Vietnam’s Finance Ministry has proposed a new tax on pickups, which would sharply increase their cost.

The ministry has proposed that the government apply a special consumption tax on pickups to be set at 60 per cent of the tax on cars with nine seats or less with similar engine displacement.

Speaking at a press conference in Hanoi yesterday, Pham Dinh Thi, head of the ministry’s Tax Policy Department, said pickups mainly have engine displacement of between 2,000 and 3,000cc, so if the tax on the car with nine seats and less is currently 55 per cent of the car value, the tax on the pickups should be 33 per cent.

The proposal was made after the prime minister required the ministry to study and check the tax on pickups in the region. The ministry found that regional countries usually levy special consumption tax on pickups lower than that of autos with nine seats or less.

According to the Law on Special Consumption Tax regulations, a special consumption tax of 15 per cent is levied on pickup trucks with engine displacement of 2,500cc or less, 20 per cent for those with over 2,500cc-3,000cc and 25 per cent for those with over 3,000cc.

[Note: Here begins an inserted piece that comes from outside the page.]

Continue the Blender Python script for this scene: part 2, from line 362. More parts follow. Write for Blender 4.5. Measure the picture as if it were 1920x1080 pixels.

In recent years, the number of pickups has sharply increased in Vietnam, the majority imported. In 2012, 3,291 units were sold, of which 3,252 were imported and 39 units were locally assembled. In 2016, sales soared to 28,233 units, of which 27,265 units were imported and 968 units were locally-assembled.

Thi said the five-seat pickups had for many years enjoyed special consumption tax lower than that of vehicles with the same number of seats (lower than SUV models, with engine displacement from over 2,500cc to 3,000cc, taxed 55 per cent). Therefore, the number of consumers moving to buy pickups instead of SUVs has been seen increasing rapidly.

If the finance ministry’s proposal is approved by the government and the National Assembly, the average special consumption tax on pickups will increase by 50 to 100 per cent.